The experience begins with a soft voice, human with a slight robotic twang—Siri’s slightly more organic cousin. “Hey there,” it welcomes you. As a piano tinkles in the background, the voice becomes bolder: “I am definitely different from what you’re used to. First of all—I know where you are.” Did the piano actually hit a sudden minor chord as the tone drifted from warm welcome to ominous address? “It’s not creepy,” the voice goes on. “I promise.” But the app customizes the museum experience by taking personal information. Users have to log on to SFMOMA wifi—which involves making the browsing activity of their devices available to the network—and to take advantage of some of the app’s best features they must surrender their e-mail addresses and access to their phone’s camera roll. The app creates a “timeline” that users can “claim” for their own.
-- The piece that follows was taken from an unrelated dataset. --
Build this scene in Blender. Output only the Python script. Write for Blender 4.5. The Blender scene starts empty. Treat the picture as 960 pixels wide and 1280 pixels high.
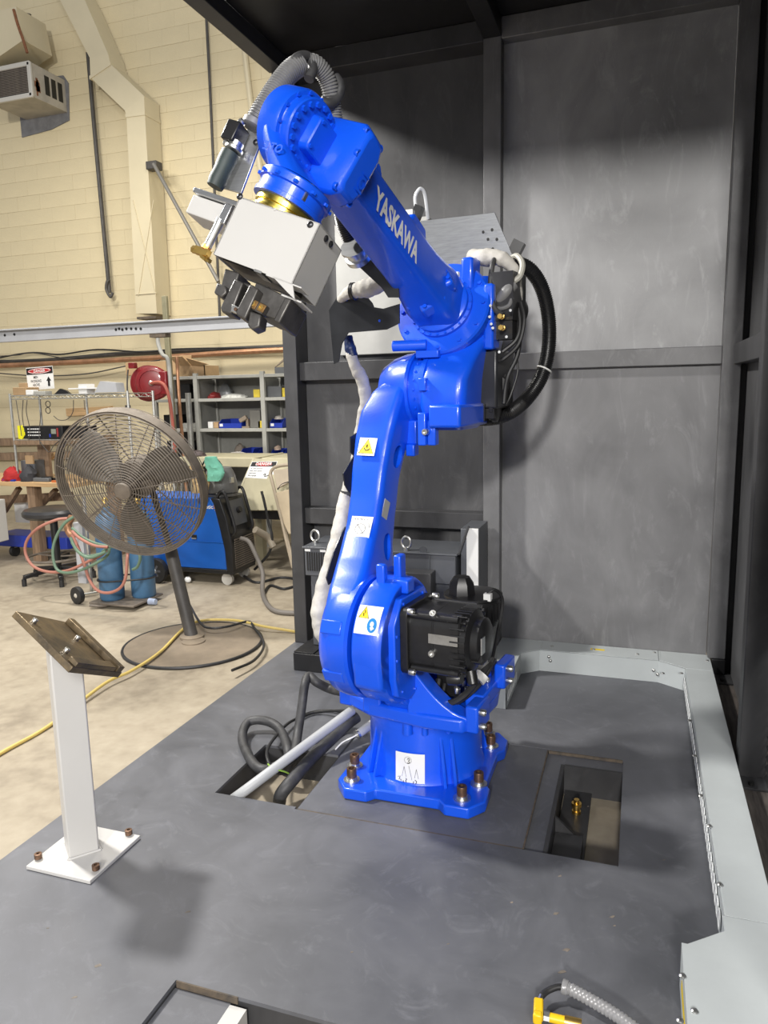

If they elect to do so, the museum can send them a post hoc itinerary as a memento of the art they saw and the commentary they heard, including pictures of art captured with the app’s camera function. While I was sure to claim my timeline (I mean, YOLO, right?), it never arrived, leaving me to suffer the consequences of my mediocre memory.
I started my visit by going to the seventh floor, where I knew I would see some pieces I liked. I lingered in front of Glenn Ligon’s huge neon work Double America (2006), and Felix Gonzalez-Torres’s jigsaw puzzle made from photographs of Oscar Wilde’s grave. Neither of the wall texts for these pieces had the little chirping phone icon that signifies the availability of app content. The first work I found that did was Jeff Wall’s gigantic In Front of a Nightclub (2006), a photographic print in four sections that depicting glamorous youth in disarray and ecstasy outside a club. Another semi-robotic voice introduced the piece, before Wall’s human, Canadian voice began explaining how his intuitive approach to staging photography was influenced by cinema. Listening to Wall speak, I paced around a bit, almost ignoring the massive photograph to concentrate on his words. It was a challenge not to bump into other visitors, many of whom were also listening intently to the SFMOMA app, wistfully experiencing the meeting of tech and culture.
Next I decided to see some artworks by an artist I decidedly do not like. I recently learned that SFMOMA’s permanent collection includes several works by Carl Andre, a fact which has caused outrage and protest in the Bay Area art community (many believe that Andre murdered his wife, the artist Ana Mendieta, in 1985 by pushing her out of a window in New York). I assumed the app, which can follow visitors to the square foot around the massive new building, would have a search feature for artists and artworks, but no. I correctly guessed that Andre’s work would be in the “Minimal and Pop” section on the fourth floor and quickly found a room devoted to his sculpture. Standing in front of 9th Cedar Corner (2007), a triangular collection of forty-five logs, I listened to Andre describe his passionate commitment to “making useless objects.” I wondered if, in the future, visitors to the museum would be able to record their own audio commentaries on artists and artworks. I had some good ideas for what I could say about the uselessness of Andre’s sculpture. Meanwhile, I went to find the museum’s few pieces by Mendieta as a balm.
Finally, I decided to try a couple of the immersive walks. The first one took me through the museum’s collection of heroic modernist art from the early twentieth century, installed on the second floor. It was narrated by an SFMOMA curator and two actors from the HBO comedy “Silicon Valley,” which the app hailed as “one of San Francisco’s favorite shows.” I’ve never seen it, but then, I live in Oakland. Their tour started in front of an iteration of Marcel Duchamp’s Fountain. The two actors make jokes about urinals and about how Fountain isn’t art. The curator explains to them why, in fact, it is art. They make a few additional dumb comments about urinals and how “wacky” it is to call a urinal art. That’s pretty much how the rest of the tour went: I stood in front of canonical works of modern art while two guys from “Silicon Valley” made inane jokes about them as the curator desperately delivered Art History 101.
After I finished the walk, I ran into some friends by the ticket kiosk. It took them a minute to get my attention, because the headphones had staked sole claim to my attention. I explained that I was writing a piece about using the SFMOMA app. One friend said: “It’s great you get to spend the day looking at art.” She was right! But walking to the train station, I wondered: Was that what really happened? I stood in front of works of art. I learned new things about some of them. I gained some useful context by listening to Jeff Wall’s voice. I got angry hearing Carl Andre. I rolled my eyes at the dudes from Silicon Valley. I let the museum harvest the data of my precious phone and they didn’t even e-mail me back in the morning. My itinerary around the museum was certainly eccentric, influenced by the app and its desire to aid, inform, and closely watch me: who and what I liked, who and what I hated, the elective spontaneous mystery of unpredictable wandering. In the end, I felt I preferred the old way of walking around the museum and looking at art, with a little more culture and a little less tech.